Halfway To Dangerous is the first and final release from this now defunct UK trio who meld crushing slow motion doomdronesludge to haunting prog and drifting abstract ambience. (See live video above. You can hear clips from the album here.)
A swirling, slow moving prog-doom juggernaut. Massive downtuned riffage churns around fluttery flutes, while wheezing accordions whirl beneath angelic female vox and warm whirring organs, all wound into subtly complex expanses of slow motion heaviness and epic cinematic dronemetal…almost like a magnificent, hypothetical Boris/Bardo Pond collaboration.

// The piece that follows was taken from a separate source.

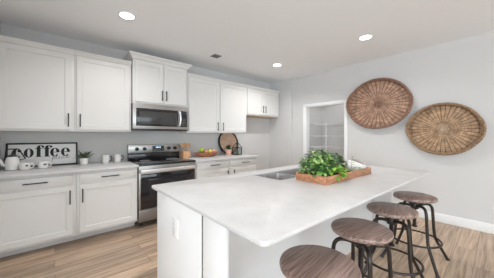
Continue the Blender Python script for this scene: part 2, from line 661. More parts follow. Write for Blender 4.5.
def pull(x, z, length, vertical, yf, w=.012, out=.032):
    g = G()
    if vertical:
        g.box(x - w / 2, x + w / 2, yf - out, yf - out + .010, z - length / 2, z + length / 2, .002)
        for s in (-1, 1):
            g.box(x - .005, x + .005, yf - out + .008, yf, z + s * length * .38 - .005, z + s * length * .38 + .005)
    else:
        g.box(x - length / 2, x + length / 2, yf - out, yf - out + .010, z - w / 2, z + w / 2, .002)
        for s in (-1, 1):
            g.box(x + s * length * .38 - .005, x + s * length * .38 + .005, yf - out + .008, yf, z - .005, z + .005)
    return g


def base_cabinet(label, x0, x1, door, drawer, door_pull, drawer_pull, group):
    t = thing('base_cabinet', label, 'cabinet', ((x0 + x1) / 2, 3.75, 0), group=group)
    L = t.location
    obj('carcass', G().box(x0, x1, YF + .021, YW - .005, .105, .883, .001), M['cab'], t, L)
    obj('toe_kick', G().box(x0, x1, 3.565, 3.585, 0, .105), M['cab'], t, L)
    d = obj('door', shaker(door[0], door[1], .134, .722, YF), M['cab'], t, L)
    obj('handle', pull(door_pull, .593, .168, True, YF), M['black'], d, L)
    d = obj('drawer', slab(drawer[0], drawer[1], .746, .853, YF), M['cab'], t, L)
    obj('handle', pull(drawer_pull, .800, .205, False, YF), M['black'], d, L)
    return t


gb = 'white base cabinets along the back wall'
base_cabinet('white base cabinet at the far left, below the framed coffee sign', -.505, .197, (-.488, .166), (-.488, .166), .138, -.161, gb)
base_cabinet('white base cabinet directly left of the steel range', .200, .893, (.229, .880), (.229, .880), .259, .553, gb)
base_cabinet('white base cabinet directly right of the range, below the fruit bowl', 1.797, 2.512, (1.826, 2.495), (1.826, 2.495), 2.466, 2.187, gb)
base_cabinet('white base cabinet below the round tray and lantern, ending at the open alcove', 2.515, 3.222, (2.535, 3.205), (2.535, 3.205), 2.618, 2.912, gb)

# countertops on the back wall
for lab, x0, x1 in (('white quartz countertop left of the range, carrying the coffee sign', -.508, .897), ('white quartz countertop right of the range, carrying the fruit bowl', 1.793, 3.245)):
    o = obj('countertop', G().box(x0, x1, 3.35, YW - .001, .884, CT, .004), M['quartz'], None)
    tag(o, lab, 'countertop', 'countertops along the back wall')


def crown(x0, x1, yf, z0, z1, out, ret):
    """Crown moulding along the front (profile out) with optional returns on the sides."""
    prof = [(0, z0), (-out * .25, z0 + (z1 - z0) * .12), (-out * .35, z0 + (z1 - z0) * .35), (-out * .8, z0 + (z1 - z0) * .72), (-out, z0 + (z1 - z0) * .80), (-out, z1), (.06, z1), (.06, z0)]
    rings = []
    for x, s in ((x0, -1), (x1, 1)):
        rings.append([(x + (s * -o if ret and o < 0 else 0), yf + o, z) for o, z in prof])
    g = G().loft(rings)
    if ret:
        for x, s in ((x0, -1), (x1, 1)):
            r2 = []
            for k, y in enumerate((0, 1)):
                r2.append([(x + s * -min(o, 0) - (s * .02 if o > 0 else 0), (yf + o if k == 0 and o < 0 else (yf if k == 0 else YW - .01)), z) for o, z in prof])
            g.loft(r2)
    return g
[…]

Three looooooong songs, the shortest just shy of ten minutes, the longest clocking in at twenty, each a slow burning slow build, layers of drones and hushed shimmer, often taking upwards of half the song before the various elements coalesce into actual riffs, the drums kicking in and the band lurching into a massive ultradoom start / stop groove, explosions of blown out buzz giving way to long stretches of hushed whisper, only to be swallowed up again by another roiling onslaught, a heaving wall of downtuned guitars, a pounding barrage of thunderous percussion.
All the while, a simple, repeating motif, hovers above, or lurks just below the caustic grinding heaviness, floating like some sonic specter, the vocals dreamy and drifty, a subtle seventies pagan folk vibe infusing the otherwise crushing doom. The flute unfurling dreamy melancholic melodies over vast expanses of crumbling distortion, laced with glistening harmonics, and warm blurred soft focus shimmer. The drums slipping from abstract minimal crush to monstrous lumbering groove. Hypnotic, repetitive, mesmerizing, trancelike.
At once familiar, and essential listening for fans of SUNNO))), Harvey Milk, Earth, Monarch and all thing slow, low and heavy. But at the same time, strangely alien, with a subtle muted beauty lurking at the heart of LAKOM’s gloriously epic crumbling black mass of sound, within each song a breathless subtlety, a deep haunting otherworldliness, transforming dense low end explorations into something much more expansive and divine. Even at its very heaviest, it still manages to sound woozy and dreamlike, haunting and pretty, and utterly breathtaking.